Non a caso: sta per essere sfornato il nuovo codice della strada, già in preparazione col governo Letta e proseguito dall’esecutivo di Renzi: il Ministro delle infrastrutture e dei trasporti Maurizio Lupi e il suo sottosegretario Erasmo d’Angelis sono stati riconfermati ai loro incarichi. Sembra una frase fatta, ma l’obiettivo dichiarato è quello di migliorare la sicurezza e diminuire il numero di morti per incidente stradale, che negli ultimi 10 anni sono state circa 62000 – come se fosse scomparsa la popolazione di città quali Siena o Verona.
Una novità molto criticata è la proposta sul cambio di regolamento della patente a punti. Ad oggi, chi riceve a casa una multa con la decurtazione dei punti deve comunicare alla polizia il nome del guidatore cui verrà tolto il punteggio, pena una multa supplementare di 284 euro. Ebbene – se e quando la proposta diventerà legge – in caso si venga fermati dalla polizia per una contestazione immediata, sarà possibile pagare la stessa quota per evitare la sottrazione del numero di punti sulla patente. Dunque si presentano due possibilità: o, come accade attualmente, si paga la multa per l’infrazione e si subisce il taglio dei punti; oppure, versata comunque la contravvenzione, si può pagare questa somma ed evitare che il punteggio venga scalato. Ora: è questa una proposta equa? Andrà a finire che chi è più benestante avrà salva la patente, e chi non lo è sarà discriminato?
Sempre per quanto riguarda la proposta di riforme per la patente, è volontà del governo di aumentare le ore di formazione: oggi sono obbligatorie solo sei ore di guide obbligatorie, e non sono del tutto verificabili. Inoltre si progetta di detrarre le spese per la patente e tagliare alcuni costi, come quello per la ripetizione dell’esame teorico.

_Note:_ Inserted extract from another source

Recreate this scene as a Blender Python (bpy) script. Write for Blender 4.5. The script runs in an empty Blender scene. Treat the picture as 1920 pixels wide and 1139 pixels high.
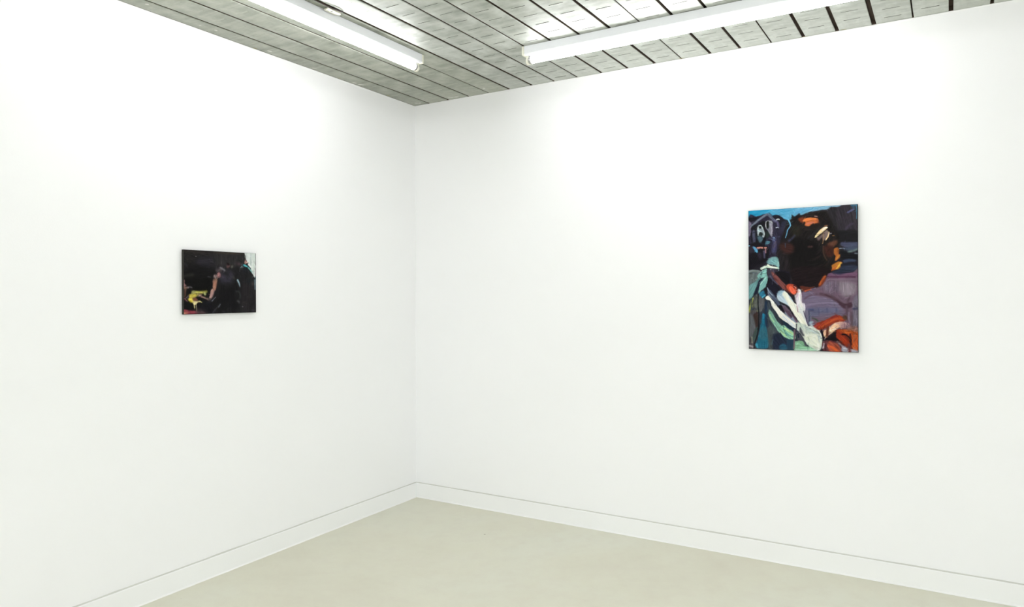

Altre discussioni sono nate dalla proposta di far scattare il reato di omicidio colposo per i sinistri stradali o con gravi lesioni fisiche provocati da un guidatore in pesante stato d’ebbrezza o sotto l’effetto di stupefacenti. L’inserimento nel Codice penale di questo reato, garantirebbe la certezza della pena, che è il vero problema. Tuttora il Codice penale prevede la reclusione dai due ai dieci anni, con revoca della patente solo temporanea; se invece si configurasse il reato di omicidio stradale, la reclusione andrebbe dagli otto ai diciotto anni, con revoca definitiva della patente. L’obiettivo è assimilare quanto più possibile il reato di omicidio stradale a quello doloso, ossia volontario, in quanto l’automobilista che si mette alla guida in stato alterato, sa di avere elevate probabilità di causare incidenti mortali. Chi si oppone all’omicidio stradale ritiene che un automobilista, pur mettendosi alla guida ubriaco, non sia consapevole che può uccidere, perciò non si potrebbe neanche parlare di omicidio volontario. Sta di fatto che seguendo questa logica non si porrebbe rimedio ai tanti casi di morti provocati da automobilisti ubriachi a cui è già stata ritirata ma anche restituita la patente, lasciati di nuovo liberi di circolare.